There’s a moment at any braai when the wolves close in. They are your “mates” but they might as well be invading hordes by the way they are behaving. One tries to distract you, another engages in some backseat braaiing by commenting on the way you handled that chop, while yet another asks if he can nab one of your beers. Your attention all over the place, your guard down, all of a sudden a hairy paw dives in and tries to steal a bit of boerie, the edge of a lamb chop or that extra sticky marinated edge of a rack of pork ribs. Your scorching hot tongs or a knife comes down in defense and suddenly the braai gets a lot noisier.
All of this could be avoided if you brought out the oepsies as Reuben Riffel advocates in Braai Reuben on Fire. Delicious morsels that you braai on the fire early on, they keep the wolves from the door and give you the space and time you need to work on the main piece de resistance.
Reuben’s oepsies include lamb tails, a braai fondue, peri-peri chicken wings and many other delicious yet unusual items like the Pink Poppadum (crispy salmon skin). One of our favourites is The Turtle aka, the Marine Skilpaadjie. A riff off the traditional land-based skilpaadjie (tortoise) which usually consists of boerewors meat and or liver wrapped in bacon, for his marine version Reuben incorporates oysters wrapped in salmon slivers, cooked on an oak braai plank over the coals.
Check out the recipe below and get this game-raising braai book from all good bookstores. Also available online from Kalahari.com.
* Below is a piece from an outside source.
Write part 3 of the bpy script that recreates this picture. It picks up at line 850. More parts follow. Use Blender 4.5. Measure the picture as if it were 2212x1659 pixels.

The Turtle aka The Marine Skilpadjie
[Norwegian angels on horseback]
Makes 6
A skilpadjie (little tortoise) is a magical thing, with liver or boerewors filling wrapped in lamb’s caul fat or bacon and braaied into crispy bombs. This is a play both on skilpadjies and on the bacon version of angels on horseback, using Norwegian salmon instead of bacon and wrapping it around an oyster. Fresh little pockets of rich ocean goodness that will reconfigure your ideas around what skilpadjies can be.
6 medium oysters, flesh only
6 Norwegian salmon or smoked salmon slivers, about five to seven millimetres thin
1 tsp Dijon mustard
1 tsp honey
2 pinches fennel seeds
2 sprinkles smoked
Maldon salt
½ tsp extra-virgin olive oil
½ apple, thinly sliced
1 radicchio leaf, julienned
1 sprinkle cracked
black pepper
½ lime, cut into pieces
1/ Wrap the oysters in the salmon slivers.
2/ Smear the mustard evenly in the middle of an oak braai plank. If you don’t have an oak plank, other braai planks will do but it’s not compulsory. Soak the planks in water for about 10 minutes before using.
3/ Use French oak wine barrel chips for the smoking process. Follow the instructions on the pack.
4/ Place the wrapped oysters on the mustard, leaving about five millimetres between each. Drizzle evenly with honey. Sprinkle with fennel seeds and Maldon salt, then drizzle with olive oil.
5/ Place the plank in the Weber over medium-low heat and cover. Smoke
for about eight to 10 minutes.
6/ Remove from the heat, sprinkle with apple and garnish with radicchio. Crack some black pepper on top and serve with the limes on the side.
The quintessential South African cooking style, Reuben takes you on a roadtrip through his past from hunting and cooking pigeons on the farms of Franschhoek as a kid, to his travels. In Braai, Reuben on Fire, he challenges you to lift your game above the simple tanning of a chop and burning of boerie.
The dishes are unmistakably South African in flavour and feel. From new versions of standard rockstar South African ingredients to digging deep into the spectrum of what is possible on a braai, Braai − Reuben on Fire is a book for any braai fan keen to take their skills to the next level.